A l'ombre des tours de la gare du Nord
Tout au long du mois d'août, ils ont logé là-bas, dans le parc Maximilien, entouré par les buildings qui cernent la gare du Nord, à Bruxelles. Un mélange animé de Roms qui avaient été chassés de France, de sans papiers ayant demandé l'asile tant de fois qu'ils n'ont plus aucune chance d’y accéder, et d'autres qui peuvent encore tenter le coup, mais qui ont été mis à la porte habituelle. Avec des barrières Nadar et des tentes, ils ont improvisé un abri. Avant l'été, nous avions vu des déplacements nomades de grands groupes de sans papiers qui déménageaient d'immeuble de bureaux vers les parcs, en passant par un hôtel abandonné, pourchassés par les flics. Et puis vint le silence. Moins de bruit, mais pas moins de misère pour autant. Les groupes se sont scindés pour trouver refuge dans des squats à travers la ville. De temps en temps, certains en étaient expulsés à grands coups de déploiement de flics, quand d'autres pouvaient rester un peu plus longtemps.
Dans le parc, une partie s'est à nouveau retrouvée, de partout et de toutes les communautés. Chaque jour, ils étaient un peu plus, jusqu’à 150 au final. Ils ont pu compter sur l'aide de personnes habitant dans les HLM du quartier, qui leur amenaient à manger et de quoi se chauffer. À la rentrée, certains gamins du quartier ne voulaient même pas aller à l'école, tellement il leur semblait bien plus sensé de jouer avec tous ces nouveaux enfants au lieu de passer leur temps sur un banc. Et puis est venue une poignée d'organisations de 'bienfaisance' qui a cru que le moment était venu pour organiser une conférence de presse, pour tirer la soi-disant sonnette d'alarme devant les caméras. Le soir même, le bourgmestre de Bruxelles et le grand boss du Parti Socialiste, Freddy Thielemans, ont décidé d'intervenir. Finie la tolérance !
Selon la bonne vieille technique de diviser pour mieux régner, le groupe a été éclaté. D'un côté les 'bénéficiaires' qui pouvaient faire la file pour obtenir l'aide du gouvernement, et de l'autre ceux qui devaient être déportés au plus vite. Toute la journée, ils ont fait la queue, une famille après l'autre, pour un entretien avec Fedasil, juste à côté du parc. Certains sortaient d'un air soulagé, pensant qu'ils avaient trouvé un hébergement. Mais les apparences sont trompeuses : Fedasil a envoyé une 50-aine de personnes vers les soi-disant centres ouverts éparpillés travers tout le pays. Des asiles où ils reçoivent un matelas pendant un temps, où ils sont gavés de médocs pour être plus dociles, où ça fait moins scandale d'enfermer les enfants, et d'où ils finissent tout de même par être amenés dans l'avion une fois leur dossier 'traité'. Tous isolés, loin des yeux des caméras, loin des yeux des possibles complices. Des centres ouverts, des camps tout pareils, de Fedasil ou de la Croix Rouge, qui peut à peine masquer son visage de collabo.

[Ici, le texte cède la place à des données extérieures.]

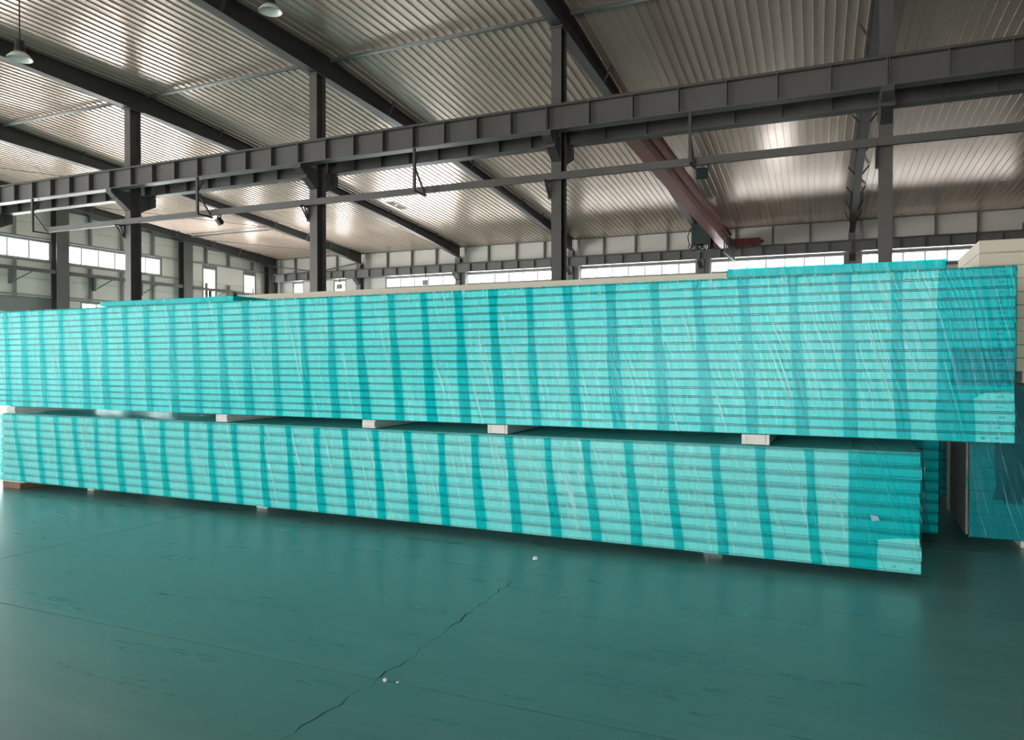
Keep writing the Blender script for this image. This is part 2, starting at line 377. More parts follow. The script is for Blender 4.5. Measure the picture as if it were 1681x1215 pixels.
for a, b, h in FRONT_DOORS:
    dn += 1
    struct(MB().box(a - .12, a, FRONT_Y - .2, FRONT_Y + .06, 0, h + .12).box(b, b + .12, FRONT_Y - .2, FRONT_Y + .06, 0, h + .12).box(a, b, FRONT_Y - .2, FRONT_Y + .06, h, h + .12).build('door_%d' % dn, M_STEEL))
for a, b, h in ADDED_LEFT_DOORS:
    dn += 1
    struct(MB().box(LEFT_X - .2, LEFT_X + .06, a - .12, a, 0, h + .12).box(LEFT_X - .2, LEFT_X + .06, b, b + .12, 0, h + .12).box(LEFT_X - .2, LEFT_X + .06, a, b, h, h + .12).build('door_%d' % dn, M_STEEL))

# ------------------------------------------------------------------ ceiling: ribbed sheets
ceil = struct(empty('ceiling'))
def roof_sheet_mesh():
    prof = []   # (x, dz) over one 1 m sheet, ribs stand down from the flat
    for i in range(5):
        c = .1 + .2 * i
        prof += [(c - .017, .0), (c - .010, -.020), (c + .010, -.020), (c + .017, .0)]
    prof = [(0, 0)] + prof + [(1.0, 0)]
    ys = [FRONT_Y - .2, 8, RIDGE_Y, 20, 27, BACK_Y + .2]
    mb = MB(); n = len(prof); vs = []; fs = []
    for yy in ys:
        for px, pz in prof: vs.append((px - .031 * (yy - MID_Y), yy, roof_z(yy) + .022 + pz))
    for k in range(len(ys) - 1):
        for i in range(n - 1): fs.append((k * n + i, (k + 1) * n + i, (k + 1) * n + i + 1, k * n + i + 1))
    # upper skin closes the sheet
    o = len(vs)
    for yy in ys: vs += [(-.031 * (yy - MID_Y), yy, roof_z(yy) + .09), (1 - .031 * (yy - MID_Y), yy, roof_z(yy) + .09)]
    for k in range(len(ys) - 1):
        fs.append((o + 2 * k, o + 2 * k + 1, o + 2 * k + 3, o + 2 * k + 2))
    return mb.add(vs, fs).mesh('roof_sheet', M_ROOF)
rs = roof_sheet_mesh()
for i in range(45):
    link_mesh('roof_sheet', rs, ceil, (-30.4 + i * 1.0, 0, 0.004 * (i % 2)))
# printed stamp on one sheet
st = MB()
def stamp_pt(u, v):   # u along y 0..1.05, v along x
    yy = 24.75 + u; return (-16.25 + v - .031 * (yy - 24.75), yy, roof_z(yy) + .001)
def stamp_rect(u0, u1, v0, v1):
    p = [stamp_pt(u0, v0), stamp_pt(u1, v0), stamp_pt(u1, v1), stamp_pt(u0, v1)]
    st.add(p + [(a, b, c + .002) for a, b, c in p], [(0, 1, 2, 3), (4, 7, 6, 5), (0, 4, 5, 1), (1, 5, 6, 2), (2, 6, 7, 3), (3, 7, 4, 0)])
for r in ((0, 1.05, 0, .07), (0, 1.05, .34, .40), (0, .16, .07, .34), (.9, 1.05, .07, .34), (.25, .4, .07, .25), (.5, .62, .18, .34), (.7, .8, .07, .34)): stamp_rect(*r)
st.build('printed_stamp', M_STAMP, ceil)['label'] = 'small brown printed stamp on the ribbed sheet'

# ------------------------------------------------------------------ roof rafters
RAF_Y = [-8.8, 4, 8, 10, 13.8, 17, 20.5, 26, 29, 32.75]
RAF_D = [.45, .28, .32, .36, .49, .36, .26, .28, .36, .52]
RLAB = {-1: 'dark steel roof rafter at the far right end of the ceiling', 0: 'dark rafter behind the right column with paired herringbone braces',
        1: 'dark roof rafter rising over the column beside the red crane girder', 2: 'dark roof rafter crossing the third column from the right',
        3: 'dark roof rafter over the second column from the left', 4: 'dark roof rafter between the left pendant lamp and the left wall',
        5: 'grey rafter running along the top of the left end wall'}
for k in range(-1, 6):
    r = thing('roof_rafter', RLAB[k], 'rafter', 'steel roof rafters')
    fw = .11
    top = [(raf_x(k, y), y, roof_z(y)) for y in RAF_Y]; bot = [(raf_x(k, y), y, roof_z(y) - d) for y, d in zip(RAF_Y, RAF_D)]
    MB().sweep(top, [(-fw, 0, -.016), (fw, 0, -.016), (fw, 0, 0), (-fw, 0, 0)]).build('top_flange', M_STEEL_D, r)
    MB().sweep(bot, [(-fw, 0, 0), (fw, 0, 0), (fw, 0, .016), (-fw, 0, .016)]).build('bottom_flange', M_STEEL_D, r)
    wv = []; wfc = []
    for t_, b_ in zip(top, bot):
        wv += [(b_[0] - .006, b_[1], b_[2] + .016), (b_[0] + .006, b_[1], b_[2] + .016), (t_[0] + .006, t_[1], t_[2] - .016), (t_[0] - .006, t_[1], t_[2] - .016)]
    for i in range(len(top) - 1):
        a = 4 * i; b = a + 4
        wfc += [(a + q, a + (q + 1) % 4, b + (q + 1) % 4, b + q) for q in range(4)]
    wfc += [(3, 2, 1, 0), tuple(range(len(wv) - 4, len(wv)))]
    MB().add(wv, wfc).build('web', M_STEEL_D, r)
    for yb in (8.0, 10.6, 16.5, 19.2, 21.4, 23.6, 25.8, 28.0, 29.8, 31.3):
        d = [RAF_D[i] + (RAF_D[i + 1] - RAF_D[i]) * (yb - RAF_Y[i]) / (RAF_Y[i + 1] - RAF_Y[i]) for i in range(len(RAF_Y) - 1) if RAF_Y[i] <= yb <= RAF_Y[i + 1]][0]
        for sd in (-1, 1):
            if k == 5 and sd < 0: continue
            x = raf_x(k, yb)
            MB().bar((x + sd * .10, yb, roof_z(yb) - d + .02), (x + sd * .29, yb, roof_z(yb) - .01), .04, .04).build('fly_brace', M_STEEL_D, r)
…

Une centaine de personnes a reçu de l'Office des Étrangers un ordre de quitter le territoire. Ça a duré deux jours sur le campus de l'ULB, avant qu'ils ne soient chassés pour repartir zoner dans la ville ou dans un hangar vide à Jette, où certains se trouvent toujours. En attendant une prochaine expulsion, pour tout recommencer à zéro.
“Pourquoi doivent-ils habiter dans des tentes ? Regardez tous ces bureaux vides autour de vous.”